Opinión

La raíz

Ya cuesta a algunos aceptar una realidad que el Concilio Vaticano II dejó bien clara y que es la igualdad de todos los creyentes. Nadie es más que nadie. A lo sumo son servicios diferentes a la comunidad. Hay algo que nos iguala a todos los cristianos, desde el papa al último bebé que recibe las aguas bautismales. El bautismo es esa raíz y puerta para los demás sacramentos. La Eucaristía es la fuente y culmen de la vida cristiana, pero una vez bautizados. Por eso es el bautismo un sacramento fundamental en la vida de la Iglesia.

Acaso como fruto de la Edad Media nace el feudalismo y la mezcolanza que ha hecho creer que los grados eran poder muchas veces similar a los de los poderes civiles.
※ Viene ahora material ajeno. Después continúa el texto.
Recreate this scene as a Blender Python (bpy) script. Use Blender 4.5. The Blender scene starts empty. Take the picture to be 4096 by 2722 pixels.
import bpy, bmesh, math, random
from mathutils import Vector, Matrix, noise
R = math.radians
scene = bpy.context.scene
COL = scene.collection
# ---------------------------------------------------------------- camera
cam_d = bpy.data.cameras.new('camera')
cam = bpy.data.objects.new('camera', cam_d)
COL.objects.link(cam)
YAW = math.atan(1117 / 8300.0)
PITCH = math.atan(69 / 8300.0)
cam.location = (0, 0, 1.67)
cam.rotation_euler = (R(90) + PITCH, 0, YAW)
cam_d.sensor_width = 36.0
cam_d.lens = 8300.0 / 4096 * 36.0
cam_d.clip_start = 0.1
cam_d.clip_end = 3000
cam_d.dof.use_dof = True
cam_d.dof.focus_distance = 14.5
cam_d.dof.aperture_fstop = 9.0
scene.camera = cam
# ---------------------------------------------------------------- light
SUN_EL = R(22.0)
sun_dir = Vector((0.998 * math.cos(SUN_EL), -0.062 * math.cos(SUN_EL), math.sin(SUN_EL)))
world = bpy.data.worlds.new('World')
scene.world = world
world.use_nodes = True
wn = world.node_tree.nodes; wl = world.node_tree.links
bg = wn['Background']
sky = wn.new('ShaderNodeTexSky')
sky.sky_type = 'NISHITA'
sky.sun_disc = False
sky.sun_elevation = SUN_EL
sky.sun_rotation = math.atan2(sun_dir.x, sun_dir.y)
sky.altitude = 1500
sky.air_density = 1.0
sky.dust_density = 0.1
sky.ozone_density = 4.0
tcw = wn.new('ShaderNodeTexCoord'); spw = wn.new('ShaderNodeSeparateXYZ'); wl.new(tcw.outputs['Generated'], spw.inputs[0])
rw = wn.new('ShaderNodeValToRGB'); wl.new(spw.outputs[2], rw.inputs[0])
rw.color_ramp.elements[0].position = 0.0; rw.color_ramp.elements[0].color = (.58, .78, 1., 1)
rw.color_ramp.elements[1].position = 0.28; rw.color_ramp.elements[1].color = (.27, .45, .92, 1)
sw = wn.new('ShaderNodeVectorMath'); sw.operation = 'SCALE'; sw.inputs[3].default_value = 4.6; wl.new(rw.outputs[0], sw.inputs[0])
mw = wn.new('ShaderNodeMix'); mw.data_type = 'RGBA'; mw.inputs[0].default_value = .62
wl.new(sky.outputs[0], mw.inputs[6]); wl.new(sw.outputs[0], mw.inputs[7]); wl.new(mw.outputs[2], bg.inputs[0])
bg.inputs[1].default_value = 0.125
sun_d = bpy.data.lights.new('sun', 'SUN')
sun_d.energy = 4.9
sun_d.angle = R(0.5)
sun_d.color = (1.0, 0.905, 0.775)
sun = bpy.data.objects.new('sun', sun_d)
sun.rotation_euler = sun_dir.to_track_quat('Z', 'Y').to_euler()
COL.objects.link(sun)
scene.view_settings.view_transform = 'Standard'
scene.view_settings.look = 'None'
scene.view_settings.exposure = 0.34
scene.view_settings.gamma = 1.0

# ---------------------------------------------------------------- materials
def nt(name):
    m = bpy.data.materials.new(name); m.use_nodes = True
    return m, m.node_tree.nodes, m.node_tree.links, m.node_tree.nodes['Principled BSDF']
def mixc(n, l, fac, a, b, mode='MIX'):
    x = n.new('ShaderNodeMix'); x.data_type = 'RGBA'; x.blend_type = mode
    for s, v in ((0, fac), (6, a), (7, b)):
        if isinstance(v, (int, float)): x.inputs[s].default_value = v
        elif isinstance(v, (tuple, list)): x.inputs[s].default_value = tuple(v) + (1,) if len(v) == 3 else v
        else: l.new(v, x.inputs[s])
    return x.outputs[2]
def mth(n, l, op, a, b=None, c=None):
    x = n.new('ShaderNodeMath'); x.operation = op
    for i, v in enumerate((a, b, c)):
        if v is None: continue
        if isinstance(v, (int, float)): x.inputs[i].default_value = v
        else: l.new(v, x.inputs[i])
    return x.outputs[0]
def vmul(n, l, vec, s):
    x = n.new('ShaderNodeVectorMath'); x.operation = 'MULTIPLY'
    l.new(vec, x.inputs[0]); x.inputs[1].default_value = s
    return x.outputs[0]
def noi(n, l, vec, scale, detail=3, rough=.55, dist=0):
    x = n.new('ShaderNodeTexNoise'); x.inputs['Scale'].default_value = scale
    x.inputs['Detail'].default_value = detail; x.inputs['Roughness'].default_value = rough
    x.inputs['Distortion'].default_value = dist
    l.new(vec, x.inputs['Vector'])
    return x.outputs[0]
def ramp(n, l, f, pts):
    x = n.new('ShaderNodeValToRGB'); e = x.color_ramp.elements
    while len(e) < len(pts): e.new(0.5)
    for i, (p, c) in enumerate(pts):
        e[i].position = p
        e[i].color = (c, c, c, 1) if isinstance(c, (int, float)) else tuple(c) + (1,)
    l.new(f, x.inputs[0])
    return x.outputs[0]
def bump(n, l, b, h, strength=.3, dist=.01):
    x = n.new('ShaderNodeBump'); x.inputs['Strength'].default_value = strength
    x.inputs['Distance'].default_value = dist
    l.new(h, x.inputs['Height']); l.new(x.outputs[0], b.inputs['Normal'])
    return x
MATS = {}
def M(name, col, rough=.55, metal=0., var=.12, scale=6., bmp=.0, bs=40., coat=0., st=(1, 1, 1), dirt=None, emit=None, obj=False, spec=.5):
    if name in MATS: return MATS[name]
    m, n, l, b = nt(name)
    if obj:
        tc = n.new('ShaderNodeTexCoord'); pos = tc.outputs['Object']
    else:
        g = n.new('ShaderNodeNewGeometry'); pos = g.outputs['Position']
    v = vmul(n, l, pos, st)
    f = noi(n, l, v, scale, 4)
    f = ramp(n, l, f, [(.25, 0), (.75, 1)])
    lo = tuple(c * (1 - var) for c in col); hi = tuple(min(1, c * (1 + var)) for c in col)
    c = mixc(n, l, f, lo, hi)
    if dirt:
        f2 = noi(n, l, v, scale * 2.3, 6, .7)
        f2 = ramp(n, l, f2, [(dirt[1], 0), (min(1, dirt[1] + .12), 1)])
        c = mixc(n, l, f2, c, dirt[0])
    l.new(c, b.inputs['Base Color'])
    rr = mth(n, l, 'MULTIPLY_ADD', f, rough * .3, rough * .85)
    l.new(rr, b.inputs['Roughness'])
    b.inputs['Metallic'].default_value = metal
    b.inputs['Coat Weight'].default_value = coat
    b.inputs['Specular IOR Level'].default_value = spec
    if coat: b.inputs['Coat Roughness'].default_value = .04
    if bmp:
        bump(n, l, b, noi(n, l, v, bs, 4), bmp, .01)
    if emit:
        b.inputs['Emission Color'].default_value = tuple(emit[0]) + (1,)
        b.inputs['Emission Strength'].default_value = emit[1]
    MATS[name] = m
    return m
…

Y sobre todo, y ya lo hemos dicho aquí, desde aquella coronación de Carlomagno haciendo tal mezcolanza que era difícil descubrir quién mandaba en la Iglesia, si el emperador o el papa. Nefasta, y triste consecuencia de la confesionalidad. Nada más contrario a las esencias evangélicas y al espíritu de las Bienaventuranzas que tiñe todo el mensaje de Cristo.

Pues bien, el pasado domingo acababa el ciclo navideño celebrando en la Iglesia el Bautismo de Cristo en el Jordán que ahora es el primer misterio de la Luz introducido por San Juan Pablo II. La escena del bautizo refleja la suma humildad de Jesús, que reconoce Juan Bautista cuando le ve llegar entre la multitud para dar ejemplo y bautizarse en el célebre río donde su primo, el hijo de Isabel, se dedicaba a bautizar. Es el ejemplo que marca o debiera marcar la vida y estilo del caminar cristiano. Es la puerta que conducirá a los otros seis sacramentos y sin él sería imposible recibir los demás. Es una fiesta y que cada día se celebra con más alegría e incluso con una parafernalia civil fuera de lugar contraria a aquella sencillez. E incluso en el sumum del disparate, algunos pretenden organizar bautismos y primeras comuniones civiles con todo el descaro. Como aquel concejal que se puso una sotana para presidir una boda, ¡el colmo!

Se manipula el rito sagrado con aderezos fuera de lugar y se olvidan las consecuencias y efectos de este sacramento. Fundamentalmente la lucha por la santidad que supone intransigencia con el mal, insistencia en el bien y el testimonio imprescindible que debiera llevar a lo que decía Tertuliano en el siglo II: “¡Mirad cómo se aman! Mirad cómo están dispuestos a morir el uno por el otro”.

Lo mismo la Didaché: “Si no cumple lo que enseña es un falso profeta”. San Agustín anima a crecer progresivamente en el “amor a los demás hasta estar dispuestos a dar la vida por ellos”. Y San Juan, en su primera carta, lo deja claro: “Sabemos que es verdadero el amor a los hermanos en que amamos a Dios nuestro padre común”, después de afirmar que: “Somos mentirosos si decimos amar a Dios a quien no vemos y no amamos a los hermanos a quienes vemos”.

Pues toda esta doctrina es la que sustenta las exigencias del bautismo.